Goal
Each line below is to be written out in full, exactly as shown.

Information shown
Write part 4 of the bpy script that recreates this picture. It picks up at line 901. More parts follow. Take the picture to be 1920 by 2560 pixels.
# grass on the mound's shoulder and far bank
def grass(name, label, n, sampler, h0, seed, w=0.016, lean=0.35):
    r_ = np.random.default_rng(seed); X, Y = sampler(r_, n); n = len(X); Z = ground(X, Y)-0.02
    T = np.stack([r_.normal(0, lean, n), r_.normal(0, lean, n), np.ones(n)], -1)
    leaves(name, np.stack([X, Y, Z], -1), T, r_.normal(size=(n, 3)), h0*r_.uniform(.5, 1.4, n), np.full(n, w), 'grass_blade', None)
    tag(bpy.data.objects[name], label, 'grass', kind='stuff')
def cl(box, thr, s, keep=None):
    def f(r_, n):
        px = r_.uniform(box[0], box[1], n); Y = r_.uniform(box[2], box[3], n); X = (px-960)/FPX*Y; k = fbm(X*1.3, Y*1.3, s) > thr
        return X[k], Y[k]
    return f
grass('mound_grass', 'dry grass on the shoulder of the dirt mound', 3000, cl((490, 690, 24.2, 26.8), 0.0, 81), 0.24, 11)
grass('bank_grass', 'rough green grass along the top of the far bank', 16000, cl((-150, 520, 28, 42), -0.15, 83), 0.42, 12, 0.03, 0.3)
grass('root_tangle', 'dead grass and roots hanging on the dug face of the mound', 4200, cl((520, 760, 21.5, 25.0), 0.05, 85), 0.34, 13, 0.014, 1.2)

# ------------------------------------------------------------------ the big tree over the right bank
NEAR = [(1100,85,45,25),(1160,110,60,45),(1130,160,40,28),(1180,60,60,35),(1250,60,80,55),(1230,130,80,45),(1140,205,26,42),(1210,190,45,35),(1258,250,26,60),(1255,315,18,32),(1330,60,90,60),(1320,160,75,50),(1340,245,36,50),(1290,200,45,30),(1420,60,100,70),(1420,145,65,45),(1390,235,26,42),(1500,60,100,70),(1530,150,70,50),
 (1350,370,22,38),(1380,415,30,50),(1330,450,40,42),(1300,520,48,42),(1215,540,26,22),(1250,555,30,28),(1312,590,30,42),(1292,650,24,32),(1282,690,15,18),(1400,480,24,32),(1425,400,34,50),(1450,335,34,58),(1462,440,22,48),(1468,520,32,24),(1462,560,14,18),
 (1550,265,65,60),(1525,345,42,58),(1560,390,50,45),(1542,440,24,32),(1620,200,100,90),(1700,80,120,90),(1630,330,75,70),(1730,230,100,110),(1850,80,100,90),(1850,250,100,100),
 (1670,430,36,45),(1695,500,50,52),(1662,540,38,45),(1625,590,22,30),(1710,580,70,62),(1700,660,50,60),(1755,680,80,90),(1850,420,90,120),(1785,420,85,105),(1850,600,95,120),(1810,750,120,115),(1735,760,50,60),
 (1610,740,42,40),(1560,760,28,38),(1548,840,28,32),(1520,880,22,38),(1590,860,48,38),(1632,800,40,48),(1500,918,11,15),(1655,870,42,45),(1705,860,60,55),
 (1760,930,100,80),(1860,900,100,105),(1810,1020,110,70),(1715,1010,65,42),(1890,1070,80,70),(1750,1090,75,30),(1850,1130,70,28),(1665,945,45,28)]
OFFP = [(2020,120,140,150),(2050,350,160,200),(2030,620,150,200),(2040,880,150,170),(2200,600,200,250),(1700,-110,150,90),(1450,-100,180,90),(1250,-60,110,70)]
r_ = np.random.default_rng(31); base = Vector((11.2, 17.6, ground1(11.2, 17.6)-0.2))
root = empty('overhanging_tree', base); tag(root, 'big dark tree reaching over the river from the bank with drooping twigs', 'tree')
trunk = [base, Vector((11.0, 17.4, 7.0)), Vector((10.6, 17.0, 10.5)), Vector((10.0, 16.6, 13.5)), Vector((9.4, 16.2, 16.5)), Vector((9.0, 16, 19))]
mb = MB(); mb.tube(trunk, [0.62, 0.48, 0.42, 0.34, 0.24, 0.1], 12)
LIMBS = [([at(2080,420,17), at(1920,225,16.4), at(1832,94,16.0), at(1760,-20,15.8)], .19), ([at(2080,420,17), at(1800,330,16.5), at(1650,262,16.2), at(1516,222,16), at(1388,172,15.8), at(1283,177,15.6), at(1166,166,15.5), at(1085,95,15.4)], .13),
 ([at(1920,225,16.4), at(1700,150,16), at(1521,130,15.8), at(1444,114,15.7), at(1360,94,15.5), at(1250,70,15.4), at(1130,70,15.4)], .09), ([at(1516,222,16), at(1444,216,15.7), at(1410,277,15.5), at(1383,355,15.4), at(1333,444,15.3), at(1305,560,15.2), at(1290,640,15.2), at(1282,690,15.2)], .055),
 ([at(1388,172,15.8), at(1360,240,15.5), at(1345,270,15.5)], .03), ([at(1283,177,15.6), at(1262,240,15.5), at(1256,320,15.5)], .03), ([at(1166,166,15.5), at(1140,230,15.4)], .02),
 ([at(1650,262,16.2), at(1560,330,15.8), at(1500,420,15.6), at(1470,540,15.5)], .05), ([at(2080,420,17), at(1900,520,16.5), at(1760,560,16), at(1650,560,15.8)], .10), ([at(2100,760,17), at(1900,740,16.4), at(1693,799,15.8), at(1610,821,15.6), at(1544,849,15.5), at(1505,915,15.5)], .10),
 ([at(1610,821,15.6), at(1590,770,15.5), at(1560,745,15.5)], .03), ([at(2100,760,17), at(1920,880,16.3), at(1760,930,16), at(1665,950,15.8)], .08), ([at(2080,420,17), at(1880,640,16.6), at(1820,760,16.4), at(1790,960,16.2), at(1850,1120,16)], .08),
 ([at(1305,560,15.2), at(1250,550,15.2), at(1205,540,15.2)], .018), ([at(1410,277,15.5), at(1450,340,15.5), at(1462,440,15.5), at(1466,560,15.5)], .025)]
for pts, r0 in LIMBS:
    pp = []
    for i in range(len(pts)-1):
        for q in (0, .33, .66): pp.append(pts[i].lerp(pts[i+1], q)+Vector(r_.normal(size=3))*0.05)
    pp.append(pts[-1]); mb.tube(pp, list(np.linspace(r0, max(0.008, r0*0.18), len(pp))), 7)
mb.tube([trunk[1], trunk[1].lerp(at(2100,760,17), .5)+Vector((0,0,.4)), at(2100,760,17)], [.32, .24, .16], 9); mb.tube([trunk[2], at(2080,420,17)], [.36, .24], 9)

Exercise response
Write part 4 of the bpy script that recreates this picture. It picks up at line 901. More parts follow. Take the picture to be 1920 by 2560 pixels.
# grass on the mound's shoulder and far bank
def grass(name, label, n, sampler, h0, seed, w=0.016, lean=0.35):
    r_ = np.random.default_rng(seed); X, Y = sampler(r_, n); n = len(X); Z = ground(X, Y)-0.02
    T = np.stack([r_.normal(0, lean, n), r_.normal(0, lean, n), np.ones(n)], -1)
    leaves(name, np.stack([X, Y, Z], -1), T, r_.normal(size=(n, 3)), h0*r_.uniform(.5, 1.4, n), np.full(n, w), 'grass_blade', None)
    tag(bpy.data.objects[name], label, 'grass', kind='stuff')
def cl(box, thr, s, keep=None):
    def f(r_, n):
        px = r_.uniform(box[0], box[1], n); Y = r_.uniform(box[2], box[3], n); X = (px-960)/FPX*Y; k = fbm(X*1.3, Y*1.3, s) > thr
        return X[k], Y[k]
    return f
grass('mound_grass', 'dry grass on the shoulder of the dirt mound', 3000, cl((490, 690, 24.2, 26.8), 0.0, 81), 0.24, 11)
grass('bank_grass', 'rough green grass along the top of the far bank', 16000, cl((-150, 520, 28, 42), -0.15, 83), 0.42, 12, 0.03, 0.3)
grass('root_tangle', 'dead grass and roots hanging on the dug face of the mound', 4200, cl((520, 760, 21.5, 25.0), 0.05, 85), 0.34, 13, 0.014, 1.2)

# ------------------------------------------------------------------ the big tree over the right bank
NEAR = [(1100,85,45,25),(1160,110,60,45),(1130,160,40,28),(1180,60,60,35),(1250,60,80,55),(1230,130,80,45),(1140,205,26,42),(1210,190,45,35),(1258,250,26,60),(1255,315,18,32),(1330,60,90,60),(1320,160,75,50),(1340,245,36,50),(1290,200,45,30),(1420,60,100,70),(1420,145,65,45),(1390,235,26,42),(1500,60,100,70),(1530,150,70,50),
 (1350,370,22,38),(1380,415,30,50),(1330,450,40,42),(1300,520,48,42),(1215,540,26,22),(1250,555,30,28),(1312,590,30,42),(1292,650,24,32),(1282,690,15,18),(1400,480,24,32),(1425,400,34,50),(1450,335,34,58),(1462,440,22,48),(1468,520,32,24),(1462,560,14,18),
 (1550,265,65,60),(1525,345,42,58),(1560,390,50,45),(1542,440,24,32),(1620,200,100,90),(1700,80,120,90),(1630,330,75,70),(1730,230,100,110),(1850,80,100,90),(1850,250,100,100),
 (1670,430,36,45),(1695,500,50,52),(1662,540,38,45),(1625,590,22,30),(1710,580,70,62),(1700,660,50,60),(1755,680,80,90),(1850,420,90,120),(1785,420,85,105),(1850,600,95,120),(1810,750,120,115),(1735,760,50,60),
 (1610,740,42,40),(1560,760,28,38),(1548,840,28,32),(1520,880,22,38),(1590,860,48,38),(1632,800,40,48),(1500,918,11,15),(1655,870,42,45),(1705,860,60,55),
 (1760,930,100,80),(1860,900,100,105),(1810,1020,110,70),(1715,1010,65,42),(1890,1070,80,70),(1750,1090,75,30),(1850,1130,70,28),(1665,945,45,28)]
OFFP = [(2020,120,140,150),(2050,350,160,200),(2030,620,150,200),(2040,880,150,170),(2200,600,200,250),(1700,-110,150,90),(1450,-100,180,90),(1250,-60,110,70)]
r_ = np.random.default_rng(31); base = Vector((11.2, 17.6, ground1(11.2, 17.6)-0.2))
root = empty('overhanging_tree', base); tag(root, 'big dark tree reaching over the river from the bank with drooping twigs', 'tree')
trunk = [base, Vector((11.0, 17.4, 7.0)), Vector((10.6, 17.0, 10.5)), Vector((10.0, 16.6, 13.5)), Vector((9.4, 16.2, 16.5)), Vector((9.0, 16, 19))]
mb = MB(); mb.tube(trunk, [0.62, 0.48, 0.42, 0.34, 0.24, 0.1], 12)
LIMBS = [([at(2080,420,17), at(1920,225,16.4), at(1832,94,16.0), at(1760,-20,15.8)], .19), ([at(2080,420,17), at(1800,330,16.5), at(1650,262,16.2), at(1516,222,16), at(1388,172,15.8), at(1283,177,15.6), at(1166,166,15.5), at(1085,95,15.4)], .13),
 ([at(1920,225,16.4), at(1700,150,16), at(1521,130,15.8), at(1444,114,15.7), at(1360,94,15.5), at(1250,70,15.4), at(1130,70,15.4)], .09), ([at(1516,222,16), at(1444,216,15.7), at(1410,277,15.5), at(1383,355,15.4), at(1333,444,15.3), at(1305,560,15.2), at(1290,640,15.2), at(1282,690,15.2)], .055),
 ([at(1388,172,15.8), at(1360,240,15.5), at(1345,270,15.5)], .03), ([at(1283,177,15.6), at(1262,240,15.5), at(1256,320,15.5)], .03), ([at(1166,166,15.5), at(1140,230,15.4)], .02),
 ([at(1650,262,16.2), at(1560,330,15.8), at(1500,420,15.6), at(1470,540,15.5)], .05), ([at(2080,420,17), at(1900,520,16.5), at(1760,560,16), at(1650,560,15.8)], .10), ([at(2100,760,17), at(1900,740,16.4), at(1693,799,15.8), at(1610,821,15.6), at(1544,849,15.5), at(1505,915,15.5)], .10),
 ([at(1610,821,15.6), at(1590,770,15.5), at(1560,745,15.5)], .03), ([at(2100,760,17), at(1920,880,16.3), at(1760,930,16), at(1665,950,15.8)], .08), ([at(2080,420,17), at(1880,640,16.6), at(1820,760,16.4), at(1790,960,16.2), at(1850,1120,16)], .08),
 ([at(1305,560,15.2), at(1250,550,15.2), at(1205,540,15.2)], .018), ([at(1410,277,15.5), at(1450,340,15.5), at(1462,440,15.5), at(1466,560,15.5)], .025)]
for pts, r0 in LIMBS:
    pp = []
    for i in range(len(pts)-1):
        for q in (0, .33, .66): pp.append(pts[i].lerp(pts[i+1], q)+Vector(r_.normal(size=3))*0.05)
    pp.append(pts[-1]); mb.tube(pp, list(np.linspace(r0, max(0.008, r0*0.18), len(pp))), 7)
mb.tube([trunk[1], trunk[1].lerp(at(2100,760,17), .5)+Vector((0,0,.4)), at(2100,760,17)], [.32, .24, .16], 9); mb.tube([trunk[2], at(2080,420,17)], [.36, .24], 9)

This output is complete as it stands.